Saturday, September 24, 2022

Oral History (3) Next big influence

Alongside church involvement, my academic life in sixth form blossomed enabling me to enter Jesus College, Cambridge in 1964.  Here a third extremely influential connection was made.  I joined the university Baptist society – the Robert Hall Society (RHS).   My three years in RHS coincided with a peak in membership and liveliness with a range of meetings (many weekly) – prayer, mission focus, bible study, social, Sunday afternoon speakers and, importantly, summer missions. This large group's breadth of theological views and experience challenged my development intellectually and spiritually.  Because it was so embedded in the Baptist denomination drawing speakers and serving local churches it fed healthy denominational commitment.  I served in several roles, including representing RHS on the Student Ecumenical Council meeting in Gt. St. Mary’s.  Each year I attended the Baptist Student Federation annual conference where members of thirty plus student societies across the UK met with BU and BMS leaders with much lively debate.  Each summer we shared in missions based in local Baptist churches.  In 1965 and 66, in Plymouth and Dorking, I learned the disciplines of door-to-door visitation, school visits and teamwork. It is hard to calculate how much RHS’s ethos impacted me. From my period (1964-7) seven contemporaries later entered Baptist ministry.
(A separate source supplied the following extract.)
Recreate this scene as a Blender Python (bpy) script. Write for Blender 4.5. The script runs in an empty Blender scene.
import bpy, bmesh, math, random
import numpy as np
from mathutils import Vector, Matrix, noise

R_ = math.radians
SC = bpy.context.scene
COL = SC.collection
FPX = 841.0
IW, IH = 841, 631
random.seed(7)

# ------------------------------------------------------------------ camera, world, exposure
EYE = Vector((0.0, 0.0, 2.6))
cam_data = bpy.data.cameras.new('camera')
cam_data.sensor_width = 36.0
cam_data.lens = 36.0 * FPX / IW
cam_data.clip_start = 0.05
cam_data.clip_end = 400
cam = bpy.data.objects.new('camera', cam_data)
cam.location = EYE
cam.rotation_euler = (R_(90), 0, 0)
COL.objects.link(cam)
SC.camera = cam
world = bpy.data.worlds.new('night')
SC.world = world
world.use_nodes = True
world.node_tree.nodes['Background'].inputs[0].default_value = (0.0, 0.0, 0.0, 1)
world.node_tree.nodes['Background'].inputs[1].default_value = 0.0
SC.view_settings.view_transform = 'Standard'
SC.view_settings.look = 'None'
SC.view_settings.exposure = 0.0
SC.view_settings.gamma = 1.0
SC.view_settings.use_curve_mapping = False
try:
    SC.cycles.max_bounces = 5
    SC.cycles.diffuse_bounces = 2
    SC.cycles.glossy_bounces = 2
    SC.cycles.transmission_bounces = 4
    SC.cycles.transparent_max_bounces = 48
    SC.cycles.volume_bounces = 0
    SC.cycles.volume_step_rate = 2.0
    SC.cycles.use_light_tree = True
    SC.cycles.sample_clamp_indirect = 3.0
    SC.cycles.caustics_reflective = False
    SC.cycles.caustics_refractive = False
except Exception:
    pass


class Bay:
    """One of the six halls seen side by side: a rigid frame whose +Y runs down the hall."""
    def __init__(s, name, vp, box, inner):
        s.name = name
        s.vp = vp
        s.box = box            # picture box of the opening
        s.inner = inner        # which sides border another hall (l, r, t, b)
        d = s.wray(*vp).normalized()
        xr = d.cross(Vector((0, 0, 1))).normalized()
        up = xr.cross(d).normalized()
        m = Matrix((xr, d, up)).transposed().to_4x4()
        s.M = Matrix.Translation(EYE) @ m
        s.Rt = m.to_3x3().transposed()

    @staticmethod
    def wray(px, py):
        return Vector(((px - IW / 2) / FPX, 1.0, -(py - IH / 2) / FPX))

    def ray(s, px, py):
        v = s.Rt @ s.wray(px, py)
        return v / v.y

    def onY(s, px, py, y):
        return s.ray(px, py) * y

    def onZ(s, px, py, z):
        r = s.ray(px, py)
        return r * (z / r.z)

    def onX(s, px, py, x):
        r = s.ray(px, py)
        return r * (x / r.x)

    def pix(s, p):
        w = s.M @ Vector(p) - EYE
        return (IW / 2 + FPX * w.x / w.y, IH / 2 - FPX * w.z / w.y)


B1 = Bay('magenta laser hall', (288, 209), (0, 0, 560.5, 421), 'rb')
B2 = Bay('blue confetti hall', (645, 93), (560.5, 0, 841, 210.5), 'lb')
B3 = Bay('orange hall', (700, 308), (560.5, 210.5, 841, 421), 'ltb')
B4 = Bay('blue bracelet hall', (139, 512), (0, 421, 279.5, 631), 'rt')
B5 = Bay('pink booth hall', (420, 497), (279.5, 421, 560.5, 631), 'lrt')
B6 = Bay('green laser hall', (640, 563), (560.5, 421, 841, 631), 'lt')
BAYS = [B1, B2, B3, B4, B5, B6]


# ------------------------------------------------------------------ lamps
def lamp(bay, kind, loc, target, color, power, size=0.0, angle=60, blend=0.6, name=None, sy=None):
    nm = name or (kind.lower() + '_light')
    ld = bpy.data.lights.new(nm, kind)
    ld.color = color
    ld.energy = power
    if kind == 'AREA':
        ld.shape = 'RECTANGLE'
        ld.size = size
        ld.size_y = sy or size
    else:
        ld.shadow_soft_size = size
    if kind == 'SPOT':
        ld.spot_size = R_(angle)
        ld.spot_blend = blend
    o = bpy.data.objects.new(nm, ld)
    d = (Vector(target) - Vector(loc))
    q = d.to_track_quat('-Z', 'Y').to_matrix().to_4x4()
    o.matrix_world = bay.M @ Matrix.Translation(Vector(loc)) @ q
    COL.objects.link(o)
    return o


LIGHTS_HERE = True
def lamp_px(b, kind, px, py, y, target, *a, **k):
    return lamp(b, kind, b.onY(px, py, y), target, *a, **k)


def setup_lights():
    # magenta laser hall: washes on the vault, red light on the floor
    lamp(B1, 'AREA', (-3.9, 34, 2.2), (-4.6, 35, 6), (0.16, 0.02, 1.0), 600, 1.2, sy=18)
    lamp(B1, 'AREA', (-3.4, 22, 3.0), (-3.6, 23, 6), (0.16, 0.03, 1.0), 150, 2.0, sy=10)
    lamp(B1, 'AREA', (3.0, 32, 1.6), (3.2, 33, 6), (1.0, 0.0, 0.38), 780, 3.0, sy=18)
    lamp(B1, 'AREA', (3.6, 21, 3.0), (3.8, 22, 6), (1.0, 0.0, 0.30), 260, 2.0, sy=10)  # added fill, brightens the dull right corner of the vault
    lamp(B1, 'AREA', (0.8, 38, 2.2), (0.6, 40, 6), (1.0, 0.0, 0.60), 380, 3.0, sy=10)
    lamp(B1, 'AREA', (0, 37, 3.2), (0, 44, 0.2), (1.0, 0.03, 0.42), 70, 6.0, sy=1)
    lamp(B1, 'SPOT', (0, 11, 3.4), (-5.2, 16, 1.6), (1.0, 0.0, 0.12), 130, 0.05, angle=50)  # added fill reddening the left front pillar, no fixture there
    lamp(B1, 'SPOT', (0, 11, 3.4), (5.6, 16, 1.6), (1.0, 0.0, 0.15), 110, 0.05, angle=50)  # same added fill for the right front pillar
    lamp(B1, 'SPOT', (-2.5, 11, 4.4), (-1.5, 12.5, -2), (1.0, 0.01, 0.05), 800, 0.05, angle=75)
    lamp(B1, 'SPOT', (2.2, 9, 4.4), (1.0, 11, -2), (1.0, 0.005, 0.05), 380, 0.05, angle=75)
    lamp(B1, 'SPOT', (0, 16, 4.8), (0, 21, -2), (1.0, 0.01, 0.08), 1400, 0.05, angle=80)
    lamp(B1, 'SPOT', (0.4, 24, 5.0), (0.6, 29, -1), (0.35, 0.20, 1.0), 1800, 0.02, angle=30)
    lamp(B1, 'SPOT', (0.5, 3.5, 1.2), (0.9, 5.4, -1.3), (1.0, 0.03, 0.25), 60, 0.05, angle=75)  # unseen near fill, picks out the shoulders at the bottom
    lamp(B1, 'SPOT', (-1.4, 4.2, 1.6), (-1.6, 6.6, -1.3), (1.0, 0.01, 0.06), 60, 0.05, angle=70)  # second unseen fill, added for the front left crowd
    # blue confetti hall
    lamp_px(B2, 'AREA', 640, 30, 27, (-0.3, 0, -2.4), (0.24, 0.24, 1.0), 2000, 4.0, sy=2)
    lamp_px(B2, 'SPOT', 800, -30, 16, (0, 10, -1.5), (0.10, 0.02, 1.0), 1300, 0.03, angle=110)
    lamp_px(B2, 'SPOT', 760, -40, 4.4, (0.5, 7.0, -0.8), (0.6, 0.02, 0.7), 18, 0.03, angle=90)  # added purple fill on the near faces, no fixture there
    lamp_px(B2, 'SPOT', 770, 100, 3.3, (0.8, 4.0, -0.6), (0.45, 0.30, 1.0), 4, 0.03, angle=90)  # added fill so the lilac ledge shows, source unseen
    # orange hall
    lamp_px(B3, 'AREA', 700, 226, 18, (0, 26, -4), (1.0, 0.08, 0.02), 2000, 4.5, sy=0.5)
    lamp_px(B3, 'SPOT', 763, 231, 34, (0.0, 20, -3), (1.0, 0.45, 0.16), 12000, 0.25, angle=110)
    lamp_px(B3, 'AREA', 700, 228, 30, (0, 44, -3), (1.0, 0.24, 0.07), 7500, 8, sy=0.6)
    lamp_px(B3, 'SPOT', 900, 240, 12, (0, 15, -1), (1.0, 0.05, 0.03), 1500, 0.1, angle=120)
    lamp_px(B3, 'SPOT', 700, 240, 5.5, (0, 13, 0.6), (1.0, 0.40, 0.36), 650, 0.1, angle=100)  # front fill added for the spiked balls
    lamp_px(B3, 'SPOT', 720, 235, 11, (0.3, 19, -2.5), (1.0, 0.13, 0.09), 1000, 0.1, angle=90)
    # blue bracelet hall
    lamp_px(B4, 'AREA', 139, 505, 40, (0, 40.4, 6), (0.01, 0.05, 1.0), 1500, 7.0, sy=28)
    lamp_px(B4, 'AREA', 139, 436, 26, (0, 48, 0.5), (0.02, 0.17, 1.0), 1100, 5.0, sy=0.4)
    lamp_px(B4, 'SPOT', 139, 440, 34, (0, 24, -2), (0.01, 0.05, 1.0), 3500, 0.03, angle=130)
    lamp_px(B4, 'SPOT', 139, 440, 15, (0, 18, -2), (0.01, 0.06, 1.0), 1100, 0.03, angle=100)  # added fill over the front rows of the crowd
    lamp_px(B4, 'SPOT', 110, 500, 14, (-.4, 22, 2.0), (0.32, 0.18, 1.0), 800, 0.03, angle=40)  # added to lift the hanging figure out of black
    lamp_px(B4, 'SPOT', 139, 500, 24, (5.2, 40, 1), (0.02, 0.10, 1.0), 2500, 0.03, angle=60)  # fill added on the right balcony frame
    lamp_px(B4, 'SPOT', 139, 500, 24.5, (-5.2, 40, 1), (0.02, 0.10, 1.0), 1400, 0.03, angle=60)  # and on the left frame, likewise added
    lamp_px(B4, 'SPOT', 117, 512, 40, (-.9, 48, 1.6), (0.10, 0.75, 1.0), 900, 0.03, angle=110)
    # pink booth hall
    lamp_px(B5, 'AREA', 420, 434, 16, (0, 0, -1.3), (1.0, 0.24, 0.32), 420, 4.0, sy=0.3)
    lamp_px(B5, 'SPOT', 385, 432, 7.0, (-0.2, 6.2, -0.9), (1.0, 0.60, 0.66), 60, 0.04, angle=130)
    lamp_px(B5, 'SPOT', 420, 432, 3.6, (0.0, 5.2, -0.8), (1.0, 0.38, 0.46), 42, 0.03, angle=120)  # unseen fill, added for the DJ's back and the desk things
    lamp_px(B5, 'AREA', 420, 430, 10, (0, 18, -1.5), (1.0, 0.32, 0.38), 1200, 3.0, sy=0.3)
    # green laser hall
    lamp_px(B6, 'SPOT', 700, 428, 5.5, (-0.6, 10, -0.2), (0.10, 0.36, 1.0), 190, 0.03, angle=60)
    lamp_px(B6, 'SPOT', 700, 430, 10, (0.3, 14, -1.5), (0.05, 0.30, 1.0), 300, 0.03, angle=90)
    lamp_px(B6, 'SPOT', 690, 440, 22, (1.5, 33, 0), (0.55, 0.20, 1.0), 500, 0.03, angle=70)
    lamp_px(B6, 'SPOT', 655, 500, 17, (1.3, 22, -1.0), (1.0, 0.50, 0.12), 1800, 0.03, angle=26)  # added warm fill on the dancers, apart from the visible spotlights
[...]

Entering my last year of study, specializing in geomorphology, I saw my immediate future in further academic study.  Though committed to the Baptist church family and local church leadership, I was miles away from thoughts about full-time ministry. Indeed, I rejected much of what I had seen of my father’s ministry, with its constant demands, financial restraints, and powerlessness when trying to lead a voluntary organization, full of strong personalities. I admired my parents’ sacrifice but sought another Baptist way of living.

Somehow, I learned of the East Asian Christian Colleges Association (EACCA) and its programme of sending new graduates to teach within Christian universities overseas. Impressed by the opportunity to serve in this way, I applied, was interviewed and approved for a two/three year term as a geography professor at Serampore College, India.  A happy combination of mission helpfulness with research possibilities! But my delight was brutally punctured a few months later by a perfunctory duplicated letter informing me that EACCA had collapsed, and all future commitments were cancelled. With only four months before graduation, I had no next step from Cambridge.